Hulu’s version features an interview with McFarland, for which he was paid $250,000. There has been uproar over this, considering he is thought of as the mastermind con artist behind scamming thousands of people. Netflix’s version is produced by Jerry Media, who did a majority of the marketing work for the failed festival. Some say Netflix’s partnering with the group that specifically went through and deleted negative comments questioning the logistics of the festival before it even occurred, is problematic. However, the perspective we can get on our current society and intense FOMO (fear of missing out) is worth it.

Fyre Festival and the failure of it perfectly exemplify the idea of FOMO. As soon as the promotional video hit, higher-class millennials started forking over their money to a cause that essentially did not exist. After word hit that the festival was a total failure, memes about the poor rich kids flooded social media. People could not help but find these upper class people’s pain to be funny.

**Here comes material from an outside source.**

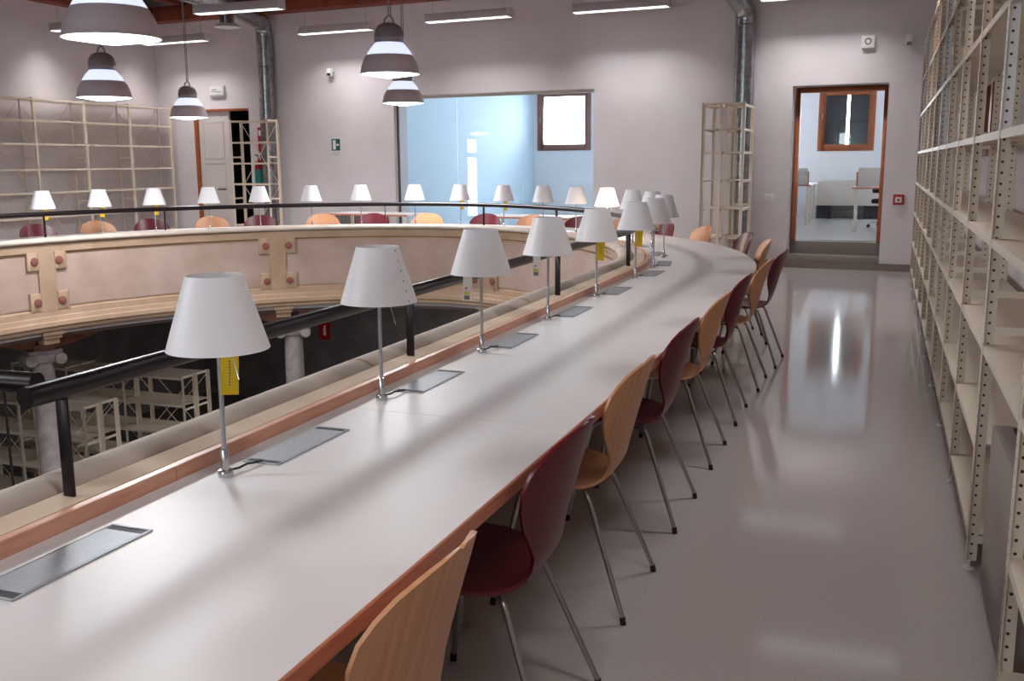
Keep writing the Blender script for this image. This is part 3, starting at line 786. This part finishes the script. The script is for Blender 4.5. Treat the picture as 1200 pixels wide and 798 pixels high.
boxes('wall_closet', 'dark_void', [(EX0 - .3, EX1 + .3, 1.5, 1.6, 0, 2.8), (EX0 - .35, EX0 - .3, .42, 1.6, 0, 2.8), (EX1 + .3, EX1 + .35, .42, 1.6, 0, 2.8), (EX0 - .3, EX1 + .3, .42, 1.6, 2.8, 2.85), (EX0 - .3, EX1 + .3, .42, 1.6, -.1, 0)])
at_wall(bpy.data.objects['wall_closet'])
# glazed opening: dark steel edges and three panes
g = at_wall(MB().box(GX0, GX1, .05, .12, GZ1 - .05, GZ1).box(GX0, GX0 + .02, .05, .12, 0, GZ1 - .05).box(GX1 - .02, GX1, .05, .12, 0, GZ1 - .05).box(GX0, GX1, .05, .12, 0, .03).build('window_1', 'panel_grey')); struct(g)
xs = [GX0 + .02, GX0 + 1.17, GX0 + 2.36, GX1 - .02]
for a, b in zip(xs[:-1], xs[1:]):
    MB().box(a + .003, b - .003, .08, .088, .03, GZ1 - .05).build('pane', 'pane_glass', g)
MB().box(GX0 + .021, GX0 + .045, .06, .1, .03, GZ1 - .05).build('edge_strip', 'dark_void', g)
def casement(name, x0, x1, z0, z1, m, fw=.10, shutter=False, mid=False):
    f_ = MB()
    f_.box(x0, x0 + fw, FY - .02, FY + .10, z0, z1).box(x1 - fw, x1, FY - .02, FY + .10, z0, z1).box(x0 + fw, x1 - fw, FY - .02, FY + .10, z0, z0 + fw).box(x0 + fw, x1 - fw, FY - .02, FY + .10, z1 - fw, z1)
    w_ = struct(f_.build(name, m, bevel=.006))
    MB().box(x0 + fw, x1 - fw, FY + .05, FY + .056, z0 + fw, z1 - fw).build('pane', 'pane_glass', w_)
    MB().tube([(x0 + fw * .6, FY - .02, z0 + .62), (x0 + fw * .6, FY - .06, z0 + .62), (x0 + fw * .6, FY - .06, z0 + .74)], .01, 8).build('window_handle', 'chrome', w_)
    if shutter:
        c = (x0 + x1) / 2
        MB().box(x0 + .03, c - .005, FY + .11, FY + .14, z0 + .03, z1 - .03).build('shutter', 'dark_glass', w_); MB().box(c + .05, x1 - .03, FY + .11, FY + .14, z0 + .03, z1 - .03).build('shutter', 'dark_glass', w_)
    return w_
casement('window_2', -7.36, -6.12, 1.77, 3.08, 'window_brown', .14)
casement('window_3', -1.34, -.255, 1.71, 2.94, 'joinery_wood', .13, shutter=True)
# windows in the right wall behind the shelving, shuttered
for k, (y0, y1) in enumerate(((8.0, 9.6), (4.3, 5.6))):
    fm = MB(); x = XR + .02
    fm.box(x, x + .08, y0, y0 + .12, 1.55, 2.75).box(x, x + .08, y1 - .12, y1, 1.55, 2.75).box(x, x + .08, (y0 + y1) / 2 - .08, (y0 + y1) / 2 + .08, 1.55, 2.75).box(x, x + .08, y0, y1, 1.55, 1.67).box(x, x + .08, y0, y1, 2.63, 2.75)
    w_ = struct(fm.build('window_%d' % (k + 4), 'joinery_wood'))
    MB().box(XR + .1, XR + .13, y0, y1, 1.55, 2.75).build('shutter', 'dark_glass', w_)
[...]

For the higher-paying customers, the “villas” they were promised were most often just the white tents that were actually left over from Hurricane Matthew. Many aspects made this a failure, but essentially, it boils down to the fact that what they described — a luxurious vacation, swimming with pigs, gourmet food, high-quality musicians — just did not exist.

It’s difficult to decide who to blame for what happened. There is McFarland — who ignored dissenting voices and claimed it could happen — and rapper Ja Rule — who now claims he was tricked just like everyone else. There is also society — that takes the social media craze and want to be “seen” to another level. The Instagram influencers bought into this, and people with the means bought the tickets.

But also, the people on the outside of this disaster laughed at their downfall and the failure of the festival. Maybe it’s because we want to see rich people have problems, or that we love the drama. These documentaries are popular for a reason, after all. All of these thoughts occurred to me while watching.

Investigations and lawsuits are ongoing, but it’s hard not to think about the Bahamians who worked 18-hour days for this festival and will continue to go unpaid. It’s upsetting that people of color from the island have also become victims of these schemes.

Individuals aside, the only thing left to do is tame the insatiable jealousy and FOMO that haunts our society. For now, let’s enjoy these documentaries and try to learn a valuable lesson — just because Kendall Jenner and company do something, it does not mean the rest of us should too.